The villages on the slopes of Mount Etna are full of trattorias and wine bars where Sicilian cooking stays rooted in tradition while evolving with a new generation. Few people know these places better than Angelo di Grazia, winemaker at Tornatore Winery, one of the largest family-run estates on Etna’s northern side. The Tornatore family has farmed this volcanic land near Castiglione di Sicilia since the 16th century, growing native grapes like Nerello Mascalese and Carricante across 60 hectares of dramatic terrain.
Angelo, who trained in Piedmont and spent a decade with I Vigneri di Salvo Foti, now leads both the vineyards and cellar at Tornatore while also co-owning Meridio, a small natural wine project in Sicily. When he’s not among the vines, you’ll likely find him sitting down to a meal at one of these spots, with a local bottle or an Etna Bianco or Rosso on the table.
“The food scene on Etna has evolved remarkably in recent years. The elegance and versatility that define Tornatore make these wines an ideal match for this cuisine,” Angelo says. “Each of these restaurants offers a distinct expression of Etna’s cultural and culinary identity. There’s no single favorite — it depends on mood and occasion — but they all share respect for tradition and a creative spirit.”
Here are his picks for where to eat, drink, and taste Etna’s spirit:
Trattoria Linguagrossa (Linguaglossa)
This cozy trattoria is known for well-loved Sicilian classics served with genuine warmth. Angelo always orders the tartare di manzo, a simple raw beef dish that shows off the quality of local meat. Guests linger over house-made ricotta and wine, then stroll to the nearby Chiesa Madre “S. Maria delle Grazie” for a view that seals the experience.
Vitis Vineria (Randazzo)
Tucked down a narrow alley, Vitis Vineria serves fresh, local flavors with big personality. Angelo goes for the spaghetti with yellow datterino tomatoes, fried zucchini, and salted ricotta, but the charcuterie, cheese board, and focaccia are also standouts. A rotating list of Etna wines makes it easy to try a bit of everything from the region.
Boccaperta (Linguaglossa)
Boccaperta is the kind of place winemakers return to again and again for creative dishes and spot-on wine pairings. Owner Rosario always has a bottle that surprises, especially in autumn when mushroom season makes Etna feel a bit like Piedmont. Angelo’s go-to is the tagliolini with truffles, the perfect taste of the mountain’s forest flavors.
La Cantina di Monsignore (Castiglione di Sicilia)
This welcoming spot feels like stepping back in time, with dishes rooted in local traditions. Angelo recommends ordering the chestnut-crusted rack of lamb, which showcases the flavors of the season in this part of Sicily. It’s the kind of place where good food and old-world charm make you want to stay a while.
4 Archi (Milo)
This rustic osteria keeps everything local, sourcing directly from small producers and cooking only what’s in season. Angelo’s pick is the arancino stuffed with Aci cabbage, a humble bite that tastes like Etna’s countryside. Between the wood-fired pizzas and the deep wine list, it’s a place worth coming back to again and again.

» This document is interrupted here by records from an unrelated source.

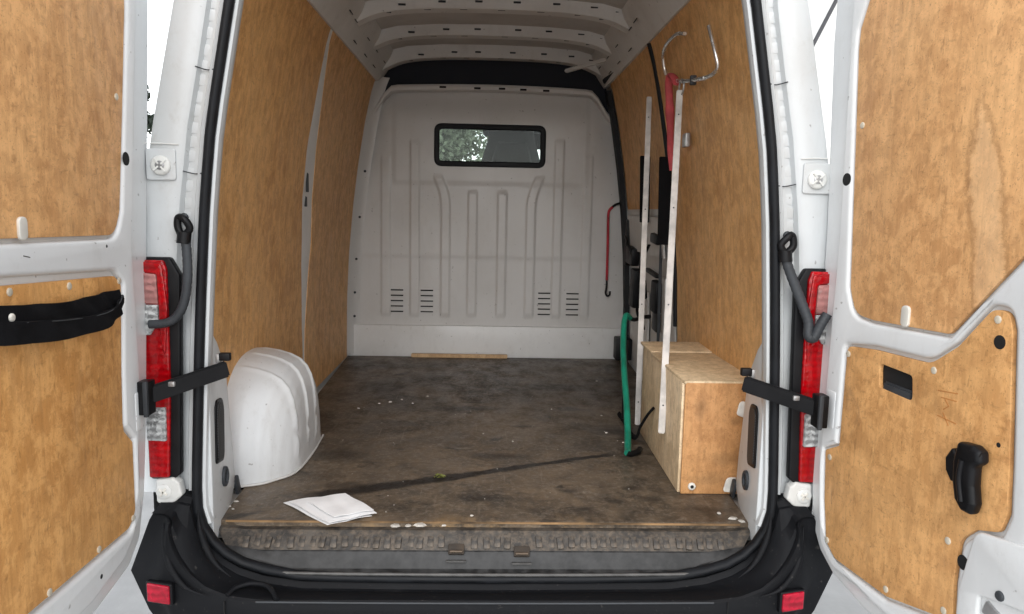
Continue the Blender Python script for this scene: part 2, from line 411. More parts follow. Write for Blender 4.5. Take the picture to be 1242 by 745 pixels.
# scuffed sill rubber with dried mud
s = NT('muddy_sill'); co = s.coord(False)
n1 = s.ramp(s.noise(co, 8, 7, .7), .38, .66); n2 = s.ramp(s.noise(co, 45, 5, .7), .4, .7)
c = s.mix(n1, (.024, .022, .020), (.085, .074, .062)); c = s.mix(s.math('MULTIPLY', n2, .6), c, (.17, .13, .092))
s.setp(**{'Base Color': c, 'Roughness': .55}); s.bump(n2, .3, .002); M['sill'] = s.m

# bumper plastic with dust
s = NT('dusty_bumper_plastic'); co = s.coord(False)
n1 = s.ramp(s.noise(co, 7, 6, .7, (1, 1, 2)), .55, .85); n2 = s.ramp(s.noise(co, 60, 3, .6), .66, .74)
c = s.mix(n1, (.006, .0065, .008), (.016, .016, .017)); c = s.mix(s.math('MULTIPLY', n2, .3), c, (.12, .11, .10))
s.setp(**{'Base Color': c, 'Roughness': .6, 'Specular IOR Level': .18}); s.bump(s.noise(co, 220, 2), .2, .001); M['bumper'] = s.m

# mesh grille
s = NT('fine_black_mesh'); co = s.coord(False)
ck = s.n('ShaderNodeTexChecker'); ck.inputs['Scale'].default_value = 260; s.l(co, ck.inputs['Vector'])
s.setp(**{'Base Color': s.mix(ck.outputs['Fac'], (.010, .010, .011), (.05, .05, .052)), 'Roughness': .6}); M['mesh'] = s.m

def leafmat(name, c):
    s = NT(name); co = s.coord(False)
    f = s.ramp(s.noise(co, 3, 4), .35, .65)
    s.setp(**{'Base Color': s.mix(f, [v*.65 for v in c], [v*1.35 for v in c]), 'Roughness': .6}); return s.m
M['leaf'] = leafmat('grey_green_leaves', (.19, .225, .155)); M['leaf2'] = leafmat('dark_conifer', (.03, .045, .028))
M['leafbit'] = simple('yellow_green_leaf', (.28, .30, .08), .6)

# ------------------------------------------------------------------ ground
box('ground', (0, 60, -.05), (240, 200, .1), M['concrete'], None, bevel=0)
tag(bpy.data.objects['ground'], kind='structure')

# ------------------------------------------------------------------ the van
van = empty('cargo_van', (0, 0, 0))
tag(van, 'white panel van seen from behind with both rear doors open', 'van')

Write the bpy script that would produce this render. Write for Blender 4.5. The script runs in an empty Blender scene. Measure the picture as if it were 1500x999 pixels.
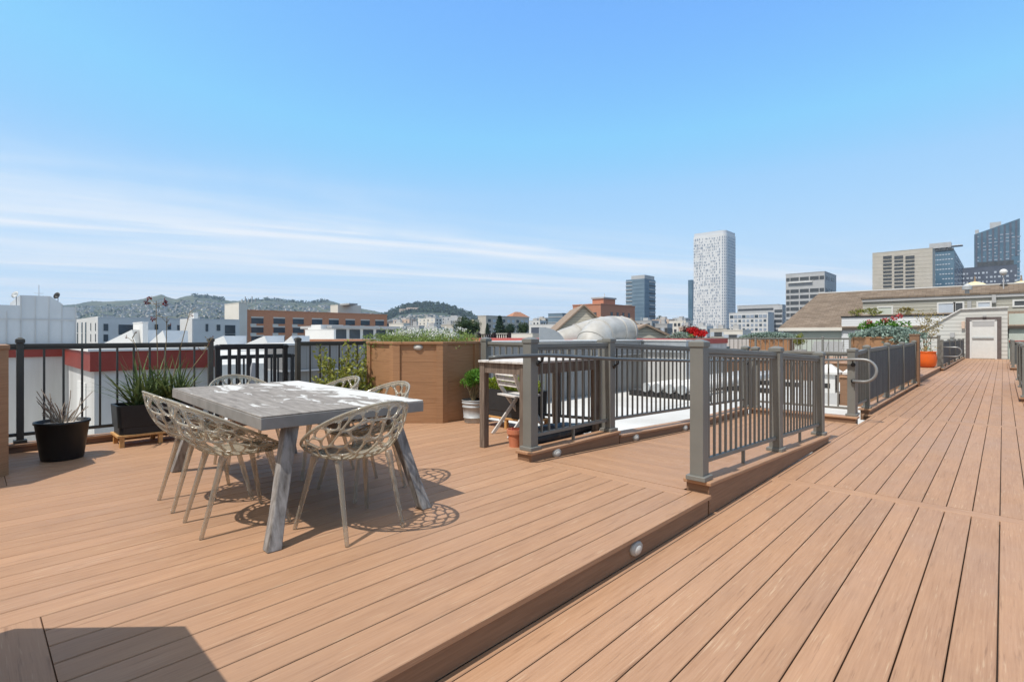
import bpy, bmesh, math, random
from mathutils import Vector, Matrix
from mathutils.geometry import delaunay_2d_cdt
R = math.radians
rng = random.Random(7)
sc = bpy.context.scene
COL = sc.collection

# ------------------------------------------------------------------ survey helpers (real positions from bearings + distances)
FPX = 757.0; YAW = R(43.54); CAMZ = 1.13; HOR = 492.0
Fx, Fy = -math.sin(YAW), math.cos(YAW)
Rx, Ry = math.cos(YAW), math.sin(YAW)
def bear(px):
    k = (px-750)/FPX
    return Fx+Rx*k, Fy+Ry*k
def spot(px, d):
    a, b = bear(px); return a*d, b*d
def hgt(py, d): return CAMZ-(py-HOR)*d/FPX
def x_on(px, Y):
    a, b = bear(px); return a*Y/b
def y_on(px, X):
    a, b = bear(px); return b*X/a
def dep(x, y): return x*Fx+y*Fy

# ------------------------------------------------------------------ mesh builder
class MB:
    def __init__(s): s.v = []; s.f = []; s.a = []; s.cur = 0.5
    def add(s, vs, fs, M=None):
        n = len(s.v)
        for p in vs:
            s.v.append(tuple(M @ Vector(p)) if M is not None else tuple(p))
        for f in fs:
            s.f.append(tuple(i+n for i in f)); s.a.append(s.cur)
        return s
    def box(s, x0, x1, y0, y1, z0, z1, M=None):
        vs = [(x0,y0,z0),(x1,y0,z0),(x1,y1,z0),(x0,y1,z0),(x0,y0,z1),(x1,y0,z1),(x1,y1,z1),(x0,y1,z1)]
        return s.add(vs, [(3,2,1,0),(4,5,6,7),(0,1,5,4),(1,2,6,5),(2,3,7,6),(3,0,4,7)], M)
    def beam(s, p, q, w, h, up=(0,0,1)):
        p = Vector(p); q = Vector(q); d = q-p; L = d.length; d.normalize()
        u = Vector(up); x = d.cross(u)
        if x.length < 1e-4: x = d.cross(Vector((1,0,0)))
        x.normalize(); z = x.cross(d).normalized()
        M = Matrix((( x.x,d.x,z.x,p.x),(x.y,d.y,z.y,p.y),(x.z,d.z,z.z,p.z),(0,0,0,1)))
        return s.box(-w/2, w/2, 0, L, -h/2, h/2, M)
    def prism(s, poly, z0, z1, M=None, top=None):
        n = len(poly); tp = top or poly
        vs = [(x,y,z0) for x,y in poly]+[(x,y,z1) for x,y in tp]
        fs = [tuple(reversed(range(n))), tuple(range(n,2*n))]
        fs += [(i,(i+1)%n,n+(i+1)%n,n+i) for i in range(n)]
        return s.add(vs, fs, M)
    def tube(s, path, r, n=8, cap=True):
        P = [Vector(p) for p in path]; m = len(P)
        rs = r if isinstance(r, (list, tuple)) else [r]*m
        ref = Vector((0,0,1)); vs = []; prev = None
        for i, p in enumerate(P):
            t = (P[min(i+1,m-1)]-P[max(i-1,0)]).normalized()
            if prev is None:
                a = t.cross(ref)
                if a.length < 0.05: a = t.cross(Vector((1,0,0)))
            else:
                a = prev-t*prev.dot(t)
            a.normalize(); prev = a; b = t.cross(a)
            for k in range(n):
                an = 2*math.pi*k/n
                vs.append(p+(a*math.cos(an)+b*math.sin(an))*rs[i])
        fs = [(i*n+k, i*n+(k+1)%n, (i+1)*n+(k+1)%n, (i+1)*n+k) for i in range(m-1) for k in range(n)]
        if cap: fs += [tuple(reversed(range(n))), tuple(range((m-1)*n, m*n))]
        return s.add(vs, fs)
    def lathe(s, prof, n=24, c=(0,0,0), sx=1, sy=1):
        m = len(prof); vs = []
        for r, z in prof:
            for k in range(n):
                an = 2*math.pi*k/n
                vs.append((c[0]+r*sx*math.cos(an), c[1]+r*sy*math.sin(an), c[2]+z))
        fs = [(i*n+k, i*n+(k+1)%n, (i+1)*n+(k+1)%n, (i+1)*n+k) for i in range(m-1) for k in range(n)]
        if prof[0][0] > 1e-4: fs.append(tuple(reversed(range(n))))
        if prof[-1][0] > 1e-4: fs.append(tuple(range((m-1)*n, m*n)))
        return s.add(vs, fs)
    def build(s, name, mat, parent=None, smooth=False, bevel=0, seg=2):
        me = bpy.data.meshes.new(name)
        me.from_pydata(s.v, [], s.f)
        at = me.attributes.new('rnd', 'FLOAT', 'FACE')
        at.data.foreach_set('value', s.a)
        me.materials.append(mat)
        if smooth: me.polygons.foreach_set('use_smooth', [True]*len(me.polygons))
        me.update()
        o = bpy.data.objects.new(name, me); COL.objects.link(o)
        if parent is not None: o.parent = parent
        if bevel:
            b = o.modifiers.new('bevel', 'BEVEL'); b.width = bevel; b.segments = seg; b.limit_method = 'ANGLE'; b.angle_limit = R(40)
            if smooth is False:
                pass
        return o

def tag(o, label, cat, group=None, kind=None):
    if label: o['label'] = label
    if cat: o['category'] = cat
    if group: o['group'] = group
    if kind: o['kind'] = kind
    return o
def struct(o): o['kind'] = 'structure'; return o
def empty(name, loc, label, cat, rz=0, group=None):
    o = bpy.data.objects.new(name, None); COL.objects.link(o)
    o.empty_display_size = .1
    o.location = loc; o.rotation_euler = (0,0,rz)
    return tag(o, label, cat, group)
KIDS = {}
def copy_tree(o, parent=None):
    c = o.copy(); COL.objects.link(c)
    if parent is not None: c.parent = parent
    for ch in list(o.children): copy_tree(ch, c)
    return c
def share(o, parent, loc=None):
    c = o.copy(); COL.objects.link(c); c.parent = parent
    if loc is not None: c.location = loc
    return c

# ------------------------------------------------------------------ materials
class NT:
    def __init__(s, name):
        s.m = bpy.data.materials.new(name); s.m.use_nodes = True
        s.t = s.m.node_tree; s.b = s.t.nodes['Principled BSDF']; s.out = s.t.nodes['Material Output']
    def n(s, typ, **kw):
        nd = s.t.nodes.new(typ)
        for k, v in kw.items(): setattr(nd, k, v)
        return nd
    def l(s, a, b): s.t.links.new(a, b)
def rgb(c): return (c[0], c[1], c[2], 1)
def mat(name, c1, c2=None, rough=.6, metal=0, scale=8, stretch=(1,1,1), rnd=0.0, bump=0.0, bscale=None, detail=6, trans=0, contrast=(.35,.65), spec=.5, ior=1.45, sub=0):
    t = NT(name); c2 = c2 or c1
    tc = t.n('ShaderNodeTexCoord'); mp = t.n('ShaderNodeMapping'); mp.inputs['Scale'].default_value = stretch
    t.l(tc.outputs['Object'], mp.inputs['Vector'])
    nz = t.n('ShaderNodeTexNoise'); nz.inputs['Scale'].default_value = scale; nz.inputs['Detail'].default_value = detail; nz.inputs['Roughness'].default_value = .6
    t.l(mp.outputs[0], nz.inputs['Vector'])
    mr = t.n('ShaderNodeMapRange'); mr.inputs[1].default_value = contrast[0]; mr.inputs[2].default_value = contrast[1]
    t.l(nz.outputs['Fac'], mr.inputs[0])
    fac = mr.outputs[0]
    mx = t.n('ShaderNodeMix', data_type='RGBA'); mx.inputs[6].default_value = rgb(c1); mx.inputs[7].default_value = rgb(c2)
    t.l(fac, mx.inputs[0]); col = mx.outputs[2]
    if rnd:
        at = t.n('ShaderNodeAttribute', attribute_name='rnd')
        m2 = t.n('ShaderNodeMapRange'); m2.inputs[3].default_value = 1-rnd; m2.inputs[4].default_value = 1+rnd
        t.l(at.outputs['Fac'], m2.inputs[0])
        hv = t.n('ShaderNodeHueSaturation'); t.l(m2.outputs[0], hv.inputs['Value']); t.l(col, hv.inputs['Color'])
        col = hv.outputs[0]
    t.l(col, t.b.inputs['Base Color'])
    t.b.inputs['Roughness'].default_value = rough; t.b.inputs['Metallic'].default_value = metal
    t.b.inputs['IOR'].default_value = ior
    t.b.inputs['Specular IOR Level'].default_value = spec
    if trans: t.b.inputs['Transmission Weight'].default_value = trans
    if bump:
        nb = nz
        if bscale:
            nb = t.n('ShaderNodeTexNoise'); nb.inputs['Scale'].default_value = bscale; nb.inputs['Detail'].default_value = 4
            t.l(mp.outputs[0], nb.inputs['Vector'])
        bp = t.n('ShaderNodeBump'); bp.inputs['Strength'].default_value = bump; bp.inputs['Distance'].default_value = .01
        t.l(nb.outputs['Fac'], bp.inputs['Height']); t.l(bp.outputs[0], t.b.inputs['Normal'])
    return t.m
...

San Giorgio & Il Drago (Randazzo)
This tiny spot on a quiet square in Randazzo keeps the focus on old-school Sicilian recipes done right. Angelo recommends the rich ossobuco, which pairs perfectly with a glass of Etna Rosso. Local cheeses, fresh pasta, and seasonal vegetables round out the menu under the watchful eye of mother Paolina.
Il Veneziano di Parco Statella (Randazzo)
Set at a rustic countryside hotel surrounded by Etna and the Nebrodi peaks, this restaurant feels like a peaceful hideaway. Angelo loves the wild mushroom soup here, especially when local fungi are in season. The Munforte family serves up a thoughtful tasting menu that celebrates Sicily’s forest and farm flavors.